Consumers across the globe increasingly use contactless methods for payment, and Aite-Novarica estimates 37.8% global growth in such payments from 2020 to 2021. Forrester, in an annual study conducted for the National Retail Foundation, concluded that most US merchants already accept Apple Pay and PayPal.

The new standard – its official name is PCI Mobile Payment on COTS, or MPoC – is aimed at payment software vendors and service providers whose solutions range from applications used for accepting users’ account data to software deployed for back-end payment data attestation and monitoring .

“This was done in direct response to the feedback we heard from our community,” said Andrew Jamieson, vice president of solution standards at PCI SSC. “The PCI MPoC standard allows for both contactless card data and PINs to be entered into the same COTS device, for the same transaction, as well as supporting the use of external card readers if those are desired.”

The new standard is quite different than the council’s previous, separate standards for PIN entry devices and contactless payment devices, Jamieson said in an email to Information Security Media Group. “The ‘operational’ aspects have been separated from the ‘development’ aspects, allowing for further flexibility in how solutions are designed and created,” he wrote.
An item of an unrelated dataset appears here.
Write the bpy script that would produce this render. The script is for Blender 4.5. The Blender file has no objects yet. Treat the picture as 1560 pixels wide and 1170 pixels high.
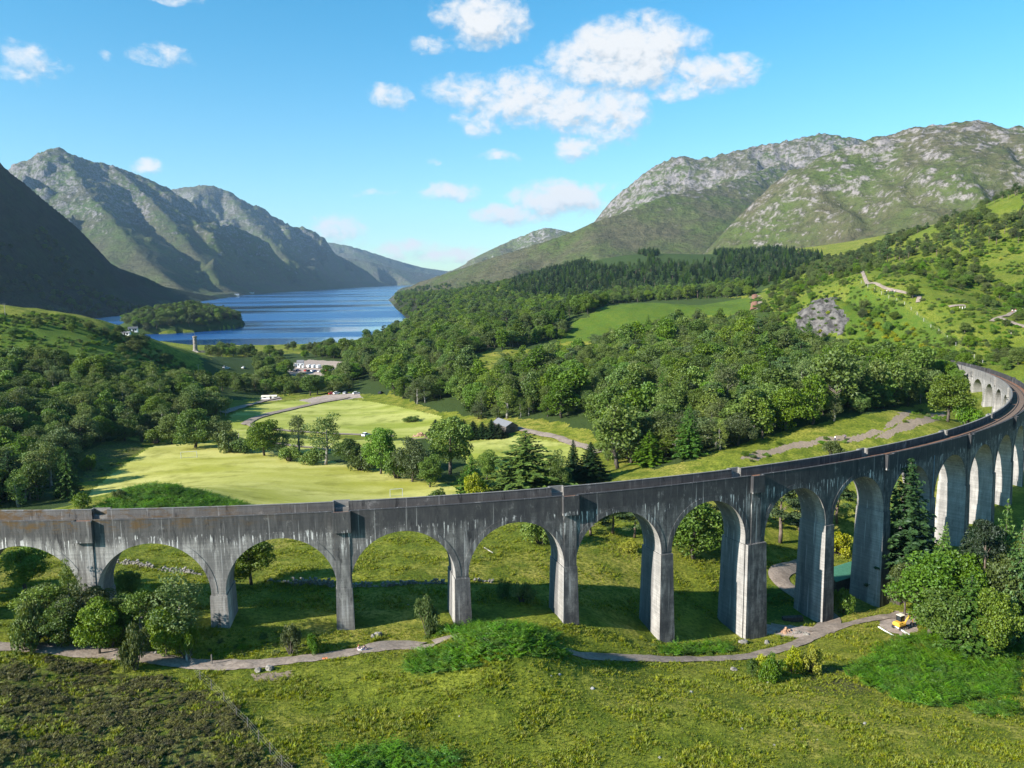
import bpy, bmesh, math, random
import numpy as np
from mathutils import Matrix, Vector, Euler

C = bpy.context.scene.collection
SC = bpy.context.scene
random.seed(3)

# ------------------------------------------------------------------ camera
F, PITCH, ROLL, CAMZ = 1204.86, 0.1326, -0.0127, 74.0
_cp, _sp, _cr, _sr = math.cos(PITCH), math.sin(PITCH), math.cos(ROLL), math.sin(ROLL)
FWD = np.array([0, _cp, -_sp])
_ex, _eu = np.array([1.0, 0, 0]), np.array([0, _sp, _cp])
RIGHT = _ex * _cr + _eu * _sr
UP = -_ex * _sr + _eu * _cr


def make_camera():
    cam = bpy.data.cameras.new('camera')
    cam.sensor_width = 36.0
    cam.lens = F / 1560 * 36.0
    cam.clip_start, cam.clip_end = 0.5, 60000
    o = bpy.data.objects.new('camera', cam)
    m = Matrix.Identity(4)
    for i in range(3):
        m[i][0], m[i][1], m[i][2] = RIGHT[i], UP[i], -FWD[i]
    m[2][3] = CAMZ
    o.matrix_world = m
    C.objects.link(o)
    SC.camera = o


def project(x, y, z):
    """world -> photo pixels (1560 x 1170)"""
    z = z - CAMZ
    d = y * FWD[1] + z * FWD[2]
    d = np.where(np.abs(d) < 1e-6, 1e-6, d)
    u = x * RIGHT[0] + y * RIGHT[1] + z * RIGHT[2]
    v = x * UP[0] + y * UP[1] + z * UP[2]
    return 780 + F * u / d, 585 - F * v / d


def ray(px, py):
    return FWD + (px - 780) / F * RIGHT - (py - 585) / F * UP


def at_y(px, py, Y):
    d = ray(px, py)
    t = Y / d[1]
    return np.array([d[0] * t, Y, CAMZ + d[2] * t])


def at_z(px, py, z):
    d = ray(px, py)
    t = (z - CAMZ) / d[2]
    return np.array([d[0] * t, d[1] * t, z])


# ------------------------------------------------------------------ noise
_tab = np.random.RandomState(11).rand(256) * 2 * np.pi
_gc, _gs = np.cos(_tab), np.sin(_tab)


def perlin(x, y, seed=0):
    x = np.asarray(x, float); y = np.asarray(y, float)
    xi = np.floor(x).astype(np.int64); yi = np.floor(y).astype(np.int64)
    xf, yf = x - xi, y - yi

    def g(ix, iy, fx, fy):
        h = (ix * 374761393 + iy * 668265263 + seed * 144269504) & 0xffffffff
        h = ((h ^ (h >> 13)) * 1274126177) & 0xffffffff
        h = (h ^ (h >> 16)) & 255
        return _gc[h] * fx + _gs[h] * fy
    u = xf * xf * xf * (xf * (xf * 6 - 15) + 10)
    v = yf * yf * yf * (yf * (yf * 6 - 15) + 10)
    a = g(xi, yi, xf, yf); b = g(xi + 1, yi, xf - 1, yf)
    c = g(xi, yi + 1, xf, yf - 1); d = g(xi + 1, yi + 1, xf - 1, yf - 1)
    return ((a + (b - a) * u) + ((c + (d - c) * u) - (a + (b - a) * u)) * v) * 1.5


def fbm(x, y, octs=4, seed=0, gain=0.5):
    s, a, tot = 0, 1.0, 0
    for o in range(octs):
        s = s + a * perlin(x * 2 ** o, y * 2 ** o, seed + o * 17)
        tot += a
        a *= gain
    return s / tot


def ridged(x, y, octs=4, seed=0):
    s, a, tot = 0, 1.0, 0
    for o in range(octs):
        s = s + a * (1 - np.abs(perlin(x * 2 ** o, y * 2 ** o, seed + o * 31)) * 2)
        tot += a
        a *= 0.5
    return s / tot


def sstep(a, b, x):
    t = np.clip((x - a) / (b - a), 0, 1)
    return t * t * (3 - 2 * t)


def in_poly(px, py, poly):
    inside = np.zeros(np.shape(px), bool)
    n = len(poly)
    for i in range(n):
        x1, y1 = poly[i][0], poly[i][1]
        x2, y2 = poly[(i + 1) % n][0], poly[(i + 1) % n][1]
        c = ((y1 > py) != (y2 > py)) & (px < (x2 - x1) * (py - y1) / (y2 - y1 + 1e-12) + x1)
        inside ^= c
    return inside


def seg_dist(x, y, pts, closed=False):
    """distance to a polyline, and interpolated extra columns + arc length at the foot"""
    best = np.full(np.shape(x), 1e18)
    pts = np.asarray(pts, float)
    ncol = pts.shape[1] - 2
    ext = np.zeros(np.shape(x) + (ncol,)) if ncol else None
    arc = np.zeros(np.shape(x)); acc = 0.0
    n = len(pts)
    for i in range(n if closed else n - 1):
        a, b = pts[i], pts[(i + 1) % n]
        dx, dy = b[0] - a[0], b[1] - a[1]
        L2 = dx * dx + dy * dy + 1e-12
        t = np.clip(((x - a[0]) * dx + (y - a[1]) * dy) / L2, 0, 1)
        d = (x - a[0] - t * dx) ** 2 + (y - a[1] - t * dy) ** 2
        m = d < best
        best = np.where(m, d, best)
        arc = np.where(m, acc + t * math.sqrt(L2), arc)
        if ncol:
            for k in range(ncol):
                ext[..., k] = np.where(m, a[2 + k] + (b[2 + k] - a[2 + k]) * t, ext[..., k])
        acc += math.sqrt(L2)
    return np.sqrt(best), ext, arc


# ------------------------------------------------------------------ viaduct curve
VR, VCX, VCY, VTH0 = 276.85, -79.706, 379.62, 0.0777
VP, VK, VG, VTOP = 17.093, 2.18, -0.0175, CAMZ - 31.66
VW = 5.4


def pier_s(i):
    return VP * i + (VK if i > 6 else VK / 2 if i == 6 else 0)


def vmap(s, t, dz):
    """arc length along outer face, inward offset, height relative to parapet top -> world"""
    th = VTH0 + np.asarray(s, float) / VR
    r = VR - np.asarray(t, float)
    return VCX + r * np.sin(th), VCY - r * np.cos(th), VTOP + VG * np.asarray(s, float) + np.asarray(dz, float)


# ------------------------------------------------------------------ object helpers
def tag(o, label=None, cat=None, group=None, kind=None):
    if label: o['label'] = label
    if cat: o['category'] = cat
    if group: o['group'] = group
    if kind: o['kind'] = kind
    return o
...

The standard supports software development kits to create mobile payment applications and allows a single application to be built from multiple software development kits, he said.

“The market was looking for increased flexibility, the ability to adapt solutions to fit smaller market niches as well as aiming at large deployments.”

Some retailers responded to the increase in consumer demand for contactless payment by using devices not specifically made for payment processing. The standard takes that into account, as well as the different threat models posed by various payment solutions, Jamieson said. Still, the standards will not completely push dedicated payment terminals from the market, he predicted.

General purpose devices can’t provide physical security, meaning “there remains a place for these devices in situations where an MPoC solution may not be the best fit,” he said.

“In the same way that physical payment cards have not been replaced through the use of Apple Pay or Android Pay, I expect that the use of phones or tablets to accept payments will coexist alongside dedicated payment terminals.”